One of the most popular DER tools is Solar PV systems. And renewable energy, as a whole, is on the rise. While it’s always been prevalent, federal governments are behind renewable energy and supporting its adaptation. (Some states have even committed to being fully renewable over the next couple decades.) It not only reduces greenhouse gas emissions but also the cost of renewable energy has gone down significantly. Additionally, there’s a business case for municipalities, as it can be harnessed and sold effectively.

DER enables customers to get power more locally. Anyone who has land and an interest can generate power to sell back to the market. The generating entity can be hundreds of miles away from the substation in rural areas and get transmitted across transmission lines. And some governments are incentivizing it.

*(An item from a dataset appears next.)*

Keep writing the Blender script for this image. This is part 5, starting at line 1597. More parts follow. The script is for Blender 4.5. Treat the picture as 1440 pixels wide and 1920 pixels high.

While this is an incredible innovation for power generation, it also complicates the distribution of power to (and from) customers.

DER requires impact studies to determine how much power is being generated and is coming and going from customers to the grid. Customers generating their own power affects the distribution of power for all the local customers in the area. DER impact studies determine how customers generating their own renewable energy will impact all power customers on a localized level.

DER impact studies are typically done proactively, prior to a local renewable energy distribution site being connected to the grid. However, because the technology is constantly changing (and interest and adoption is growing), it’s necessary to continuously study the flow – sometimes biyearly or quarterly. Utilities hire energy consultants, like K&A, to run studies from start to finish to ensure residents and customers do not see any issues with newly implemented DER.

As we get more and more renewable energy, demand management will become more visible locally, in the way of smarter appliances and thermostats, for example. These tools will help dispatch smaller electrical loads to reduce the burden of facilities. Apartment complexes, as an example, will be on their own microgrid, integrated with the main grid.

The direction we’re headed with renewable energy and how DER will help how effectively and efficiently we will use and distribute power is exciting. As the technology evolves, K&A will be at the forefront of innovation, leading the future of DER.